Nothing is making sense on TV. Too many TV stations are reporting different versions of what is happening. Are we under attack? Is this going to happen here? Are we in danger? Where do we go to get away from this chaos? Needless to say, we didn't realize that our discussions between us were being watched. Our three children are looking at us a little confused watching their mother and father together talking like civilized people. What a strange experience it must have been for them to see how we once used to act in front of them.

In the meantime, my phone is blowing up with calls from my office. I was a branch manager at the time of a nationwide mortgage company and many employees, customers and business affiliates were calling to see if we were open for business. I didn't know what to say. All of my immediate supervisors were unavailable. I told everyone that called to go home and be with family; business was closed until further notice.

At that moment, I had decided to run to the office and lock everything up and make sure the building was secure (who knew if they would attack my office in San Diego, right?) As I got back into my car, my ex-spouse and I talked on the phone together about setting an emergency evacuation plan in case if things got worse. I didn't want to be separated from my children and I wanted to know where they were going to be all day. Now that I can look back on this moment, I realize that I was too afraid to say that I was also concerned about my ex-spouse's safety as well. She had no family in town, and mine were only an hour away. As awkward as my dialog came out, the message was understood and we talked throughout the day on our emergency plan in case we had to evacuate. You would have never known that these two adults had adifficult post-divorce relationship. We had both contacted our parents and set up a plan on how we could make sure everyone would be safe and secure during the national tragedy. All evacuation plans included sticking together and not allowing the children to separate from either parent. At this moment, I realized that our relationship had changed. What mattered most to both of us was having our family around regardless of our post-divorce relationship failures. Our co-parenting relationship changed that moment and I can now look back and see how that conversation was the defining moment. Our talks of evacuation and sticking together during the crisis was more important to us than the past two years of needless bickering and trying to point out who is wrong in our daily dialog that we once had together.

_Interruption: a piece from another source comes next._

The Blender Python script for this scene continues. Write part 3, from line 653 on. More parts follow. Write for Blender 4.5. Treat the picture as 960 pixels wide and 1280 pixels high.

As the rest of the events unfolded that day, I was starting to sense a lot of fear in the air. I had gone back to my house and watched TV with my girlfriend and listened to her version of an emergency, evacuation plan. At that moment, I had to speak my peace and share my plans. "I can't leave my children..." which was my response to her inquiry. "And it's not fair to leave their mother behind either, so any plans that we have must to include her and my children..." Needless to say, the next 24 hours of that discussion took on many different directions but I never wavered from including my children and ex-spouse. How that girlfriend relationship ended is another story to tell, however, the reality of dating any divorced parent is that your life is involved with all parties in the family, including the ex-spouse.

Over the past 10 years since 9/11, I can honestly say that my co-parenting relationship with my ex-spouse has grown to become very positive and cohesive. It's far from perfect, but perfectly in balance with our three children. My youngest daughter is going to celebrate her 12th birthday this month and I am grateful for the life lessons that 9/11 brought to my life as a single parent. I have a better understanding now on how important a good co-parenting relationship can be during a time of tragedy and uncertainty.